It was Socrates, the so-called father of philosophy who said the “unexamined life is not worth living.” This is where any thinking about purpose has to begin. The unexamined life is not worth living – a quote you might be familiar with because its splashed around quite a bit. It may be well-known, but it’s not very well applied. Here’s what Socrates said in full: “If I tell you, that to let no day pass without discussing goodness and all the other subjects about which you hear me talking and examining both myself and others, is really the very best thing a person can do, and that life without this sort of examination is not worth living, you will not be inclined to believe me.”
Purpose starts with thinking for yourself. Thinking about what is good and what is worth living for. The challenge is whether we’ve got a habit of doing that, whether we can say we’ve ever done that. Quite honestly, it’s hard. And it’s because there’s something in us that makes us disposed NOT to prioritise this. In other words, the single biggest obstacle to a life of purpose can be our own APATHY. Outsourcing our thinking to others and ending up with lives of triviality and the pursuit of things which don’t really matter. It’s just easier to watch Netflix. Vaclav Havel, who had amazing purpose in subverting communism in the Soviet Union through literature said: “the tragedy of modern man is not that he knows less and less about the meaning of his own life, but that it bothers him less and less.”

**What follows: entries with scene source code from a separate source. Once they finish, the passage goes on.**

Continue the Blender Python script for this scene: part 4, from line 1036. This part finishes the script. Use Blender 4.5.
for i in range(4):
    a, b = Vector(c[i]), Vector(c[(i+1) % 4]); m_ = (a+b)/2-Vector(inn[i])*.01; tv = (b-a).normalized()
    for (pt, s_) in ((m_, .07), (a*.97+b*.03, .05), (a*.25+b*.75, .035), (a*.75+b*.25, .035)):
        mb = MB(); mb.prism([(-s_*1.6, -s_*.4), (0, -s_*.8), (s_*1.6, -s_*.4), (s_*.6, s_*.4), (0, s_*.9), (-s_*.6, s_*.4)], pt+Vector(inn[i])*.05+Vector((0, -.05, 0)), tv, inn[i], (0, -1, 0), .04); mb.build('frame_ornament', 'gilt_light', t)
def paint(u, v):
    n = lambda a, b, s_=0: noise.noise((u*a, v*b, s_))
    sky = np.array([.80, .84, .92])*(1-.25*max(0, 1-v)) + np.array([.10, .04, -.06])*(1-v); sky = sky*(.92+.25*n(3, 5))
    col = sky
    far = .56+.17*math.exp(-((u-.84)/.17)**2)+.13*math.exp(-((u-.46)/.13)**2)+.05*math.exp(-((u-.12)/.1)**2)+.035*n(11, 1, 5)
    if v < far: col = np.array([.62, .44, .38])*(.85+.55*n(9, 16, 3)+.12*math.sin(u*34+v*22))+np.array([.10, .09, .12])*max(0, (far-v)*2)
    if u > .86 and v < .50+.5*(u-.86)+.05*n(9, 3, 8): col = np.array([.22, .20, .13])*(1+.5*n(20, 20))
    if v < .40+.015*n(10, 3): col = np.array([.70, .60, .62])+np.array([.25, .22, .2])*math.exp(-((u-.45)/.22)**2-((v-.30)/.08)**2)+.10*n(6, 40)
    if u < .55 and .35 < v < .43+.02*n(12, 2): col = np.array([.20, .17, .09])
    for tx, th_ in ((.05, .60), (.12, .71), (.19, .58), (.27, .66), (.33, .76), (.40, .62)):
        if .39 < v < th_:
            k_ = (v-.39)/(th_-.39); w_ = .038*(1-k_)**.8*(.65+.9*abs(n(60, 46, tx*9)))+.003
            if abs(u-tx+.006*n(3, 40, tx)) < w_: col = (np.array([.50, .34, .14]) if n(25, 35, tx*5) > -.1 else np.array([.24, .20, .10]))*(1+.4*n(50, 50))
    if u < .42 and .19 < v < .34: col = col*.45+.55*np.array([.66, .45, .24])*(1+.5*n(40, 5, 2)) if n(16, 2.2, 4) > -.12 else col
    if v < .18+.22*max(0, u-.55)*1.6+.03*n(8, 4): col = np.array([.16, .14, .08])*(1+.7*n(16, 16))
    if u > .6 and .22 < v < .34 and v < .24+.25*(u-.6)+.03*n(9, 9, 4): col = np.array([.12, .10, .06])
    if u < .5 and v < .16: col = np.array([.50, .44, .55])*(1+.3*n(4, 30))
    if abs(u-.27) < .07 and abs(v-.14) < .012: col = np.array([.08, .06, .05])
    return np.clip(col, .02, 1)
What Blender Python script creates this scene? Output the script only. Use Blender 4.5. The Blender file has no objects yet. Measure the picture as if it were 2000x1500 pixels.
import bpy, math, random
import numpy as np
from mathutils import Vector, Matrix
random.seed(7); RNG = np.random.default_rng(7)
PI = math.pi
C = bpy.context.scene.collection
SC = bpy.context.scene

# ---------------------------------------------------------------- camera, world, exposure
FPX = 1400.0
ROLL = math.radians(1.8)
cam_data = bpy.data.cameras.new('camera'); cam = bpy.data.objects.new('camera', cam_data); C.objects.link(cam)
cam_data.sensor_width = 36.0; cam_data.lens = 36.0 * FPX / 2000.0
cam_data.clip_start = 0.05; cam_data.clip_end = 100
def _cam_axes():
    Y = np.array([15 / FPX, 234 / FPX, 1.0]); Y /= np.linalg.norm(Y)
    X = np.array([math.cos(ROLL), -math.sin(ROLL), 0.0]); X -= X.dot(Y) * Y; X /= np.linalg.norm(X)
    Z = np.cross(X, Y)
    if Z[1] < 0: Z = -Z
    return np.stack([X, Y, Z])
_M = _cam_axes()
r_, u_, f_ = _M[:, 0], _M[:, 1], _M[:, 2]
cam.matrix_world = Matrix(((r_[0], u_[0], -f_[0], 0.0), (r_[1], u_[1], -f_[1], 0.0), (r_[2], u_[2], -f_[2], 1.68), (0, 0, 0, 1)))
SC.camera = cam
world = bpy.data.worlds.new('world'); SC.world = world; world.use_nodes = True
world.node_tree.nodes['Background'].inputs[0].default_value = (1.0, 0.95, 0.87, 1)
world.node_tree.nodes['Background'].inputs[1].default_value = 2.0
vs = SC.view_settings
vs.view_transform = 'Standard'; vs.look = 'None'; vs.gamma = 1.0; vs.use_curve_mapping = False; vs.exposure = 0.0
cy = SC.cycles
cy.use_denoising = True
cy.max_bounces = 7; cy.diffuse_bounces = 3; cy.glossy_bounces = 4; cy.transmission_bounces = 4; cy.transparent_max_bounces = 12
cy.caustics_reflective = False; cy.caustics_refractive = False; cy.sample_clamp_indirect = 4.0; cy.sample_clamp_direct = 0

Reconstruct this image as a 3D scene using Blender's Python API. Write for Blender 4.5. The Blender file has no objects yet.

Socrates was murdered by the nobility of Athens, literally, for asking too many questions – on a trumped-up charge of poisoning the minds of the youth for teaching them to challenge the ideas of the culture. And it’s this striving for independence of thought where a life of purpose has to begin. I say striving because there is so much about our world which is set up to distract us from thinking about difficult things and it will always be easier to accept the ideas of our culture without question. But to live a life of purpose, we need to somehow take action to think for ourselves and overcome the incessant distraction and diversion in the world. You must decide whether the ideas or ideals that our culture offers up are bringing the fulfilment they promise. Think for yourself.